Livres hebdo, 13 février 2009, par Jean-Maurice de Montremy
Couleur de Dieu
Né en 1940 à Téhéran, Youssef Ishaghpour s’est imposé par ses ouvrages sur le cinéma, notamment son monumental Orson Welles en trois volumes (La Différence, 2005). On lui doit aussi d’excellents travaux sur la littérature, la philosophie et la peinture. Ainsi de La Miniature persane,dont une première version avait paru en 1999 chez Farrago.
En Occident, où domine la théologie de l’incarnation, la matière et « le monde des phénomènes » sont transfigurés, rachetés, par leur accession à la forme idéale. En Chine tout se joue dans la relation du plein au vide. En Iran – dont le genre suprême est la miniature –, les artistes et les mystiques recherchent « la transsubstantiation alchimique de la matière en couleurs de lumière ».
Youssef Ishaghpour cite un verset zoroastrien du VIIIe siècle avant notre ère : « C’est grâce à Sa lumière que l’univers s’est vêtu d’une parure de joie. »

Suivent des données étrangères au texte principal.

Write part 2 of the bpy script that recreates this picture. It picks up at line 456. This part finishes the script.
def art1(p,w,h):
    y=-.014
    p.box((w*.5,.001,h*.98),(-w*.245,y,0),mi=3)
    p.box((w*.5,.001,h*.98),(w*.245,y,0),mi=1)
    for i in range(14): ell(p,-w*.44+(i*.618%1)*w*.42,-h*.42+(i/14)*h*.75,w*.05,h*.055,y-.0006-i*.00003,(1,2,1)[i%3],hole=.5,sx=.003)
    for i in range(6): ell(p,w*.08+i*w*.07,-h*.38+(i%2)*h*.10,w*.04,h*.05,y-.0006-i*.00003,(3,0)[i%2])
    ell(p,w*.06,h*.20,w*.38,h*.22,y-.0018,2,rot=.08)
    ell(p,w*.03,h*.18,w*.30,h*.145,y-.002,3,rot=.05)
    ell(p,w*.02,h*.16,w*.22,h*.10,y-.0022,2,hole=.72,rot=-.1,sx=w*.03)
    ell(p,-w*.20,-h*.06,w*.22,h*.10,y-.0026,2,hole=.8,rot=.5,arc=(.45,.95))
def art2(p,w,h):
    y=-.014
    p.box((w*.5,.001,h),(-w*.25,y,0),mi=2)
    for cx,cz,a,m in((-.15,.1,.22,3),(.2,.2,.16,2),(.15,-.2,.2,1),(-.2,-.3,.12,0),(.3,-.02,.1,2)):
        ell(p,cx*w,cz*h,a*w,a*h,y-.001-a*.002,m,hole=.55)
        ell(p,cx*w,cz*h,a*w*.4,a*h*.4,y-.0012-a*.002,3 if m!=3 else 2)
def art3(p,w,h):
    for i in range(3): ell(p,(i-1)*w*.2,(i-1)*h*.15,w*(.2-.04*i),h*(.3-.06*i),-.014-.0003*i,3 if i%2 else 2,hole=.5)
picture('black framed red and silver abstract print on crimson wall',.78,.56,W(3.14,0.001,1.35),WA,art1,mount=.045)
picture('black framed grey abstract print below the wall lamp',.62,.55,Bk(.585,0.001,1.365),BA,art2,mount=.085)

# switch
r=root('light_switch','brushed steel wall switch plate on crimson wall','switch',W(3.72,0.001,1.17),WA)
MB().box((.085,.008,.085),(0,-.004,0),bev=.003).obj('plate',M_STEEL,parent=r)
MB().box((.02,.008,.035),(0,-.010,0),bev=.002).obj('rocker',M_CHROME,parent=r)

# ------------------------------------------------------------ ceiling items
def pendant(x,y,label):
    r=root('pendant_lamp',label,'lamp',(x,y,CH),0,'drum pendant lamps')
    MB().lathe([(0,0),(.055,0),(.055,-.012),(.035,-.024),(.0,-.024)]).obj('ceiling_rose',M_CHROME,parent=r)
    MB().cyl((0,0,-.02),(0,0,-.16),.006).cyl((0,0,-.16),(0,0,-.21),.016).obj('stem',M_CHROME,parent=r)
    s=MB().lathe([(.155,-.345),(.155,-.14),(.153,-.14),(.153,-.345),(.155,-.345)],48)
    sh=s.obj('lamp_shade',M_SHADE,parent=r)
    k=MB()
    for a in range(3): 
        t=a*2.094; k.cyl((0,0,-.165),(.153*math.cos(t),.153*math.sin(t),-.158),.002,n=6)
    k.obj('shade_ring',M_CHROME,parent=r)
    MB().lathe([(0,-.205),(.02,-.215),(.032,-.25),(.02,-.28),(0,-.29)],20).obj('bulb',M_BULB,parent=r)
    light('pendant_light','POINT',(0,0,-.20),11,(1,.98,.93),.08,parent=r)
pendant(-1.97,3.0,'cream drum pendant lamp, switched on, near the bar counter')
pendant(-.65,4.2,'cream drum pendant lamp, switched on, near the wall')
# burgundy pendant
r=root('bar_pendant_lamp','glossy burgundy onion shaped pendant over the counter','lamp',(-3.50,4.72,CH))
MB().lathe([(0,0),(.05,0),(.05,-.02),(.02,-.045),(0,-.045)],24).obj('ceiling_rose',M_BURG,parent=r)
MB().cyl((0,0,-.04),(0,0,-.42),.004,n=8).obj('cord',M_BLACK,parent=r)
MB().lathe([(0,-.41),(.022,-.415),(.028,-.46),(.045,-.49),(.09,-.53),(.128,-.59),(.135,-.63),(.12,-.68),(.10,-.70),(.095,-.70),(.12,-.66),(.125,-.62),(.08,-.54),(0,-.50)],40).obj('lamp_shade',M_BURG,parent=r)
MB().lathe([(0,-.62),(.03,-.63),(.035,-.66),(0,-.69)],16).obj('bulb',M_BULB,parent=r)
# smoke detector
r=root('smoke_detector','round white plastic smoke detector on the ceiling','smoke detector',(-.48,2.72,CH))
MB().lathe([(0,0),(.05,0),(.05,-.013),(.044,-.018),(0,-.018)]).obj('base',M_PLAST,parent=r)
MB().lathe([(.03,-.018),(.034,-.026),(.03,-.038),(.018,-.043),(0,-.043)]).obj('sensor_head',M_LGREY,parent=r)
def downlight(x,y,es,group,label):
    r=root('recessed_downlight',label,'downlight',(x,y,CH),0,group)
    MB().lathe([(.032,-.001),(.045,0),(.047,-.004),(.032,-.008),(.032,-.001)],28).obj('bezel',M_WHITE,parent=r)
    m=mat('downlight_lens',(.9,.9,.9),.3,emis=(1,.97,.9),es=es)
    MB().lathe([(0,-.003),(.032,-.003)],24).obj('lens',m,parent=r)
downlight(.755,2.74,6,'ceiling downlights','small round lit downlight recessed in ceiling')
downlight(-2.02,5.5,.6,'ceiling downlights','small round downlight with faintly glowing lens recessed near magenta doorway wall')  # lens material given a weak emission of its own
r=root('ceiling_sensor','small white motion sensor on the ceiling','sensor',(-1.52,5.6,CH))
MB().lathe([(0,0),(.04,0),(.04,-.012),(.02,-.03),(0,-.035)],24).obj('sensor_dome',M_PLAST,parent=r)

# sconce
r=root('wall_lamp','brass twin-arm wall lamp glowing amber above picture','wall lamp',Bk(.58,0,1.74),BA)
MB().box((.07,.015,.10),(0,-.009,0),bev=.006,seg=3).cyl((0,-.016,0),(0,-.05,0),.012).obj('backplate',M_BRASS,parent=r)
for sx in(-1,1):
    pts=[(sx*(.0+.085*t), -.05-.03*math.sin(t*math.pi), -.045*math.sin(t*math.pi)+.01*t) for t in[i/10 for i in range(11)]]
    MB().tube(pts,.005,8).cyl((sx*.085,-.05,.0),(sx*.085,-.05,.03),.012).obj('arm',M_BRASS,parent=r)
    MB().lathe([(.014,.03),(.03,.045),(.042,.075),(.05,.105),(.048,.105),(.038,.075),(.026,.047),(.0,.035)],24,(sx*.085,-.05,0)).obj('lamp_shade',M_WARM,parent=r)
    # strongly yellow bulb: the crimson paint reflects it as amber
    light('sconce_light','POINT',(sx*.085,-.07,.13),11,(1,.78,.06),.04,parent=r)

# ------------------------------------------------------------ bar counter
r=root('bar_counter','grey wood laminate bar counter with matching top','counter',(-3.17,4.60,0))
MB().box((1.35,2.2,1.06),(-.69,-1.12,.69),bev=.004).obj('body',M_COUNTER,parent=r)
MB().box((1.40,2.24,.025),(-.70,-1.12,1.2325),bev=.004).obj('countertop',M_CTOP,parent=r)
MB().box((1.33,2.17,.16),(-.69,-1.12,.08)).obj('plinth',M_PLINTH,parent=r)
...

L’histoire et la métaphysique de la miniature persane reposent sur le ravissement. Le spectateur n’est pas dans l’image (comme en Chine) ou devant elle (comme en Occident) : il est « fasciné par les images d’un univers de songe qui l’enchantent, le captivent, le charment, l’apaisent et le consolent. » L’univers n’est pas un espace-temps mais une lumière toujours plus intense : « le monde existe et, par ses couleurs, se rend visible. » Ce qui s’accompagne d’une révolution littéraire et poétique.
Clairement, avec un art élégant de la synthèse, Youssef Ishaghpour suit l’aventure historique, esthétique et spirituelle de la miniature de la Perse préislamique jusqu’aux cent soixante-quinze années de son apogée irano-musulmane (fin du XIVe, milieu du XVIe). Si bien que ce beau petit livre ne se contente pas d’éduquer le regard. C’est une introduction lumineuse à la civilisation de l’Iran.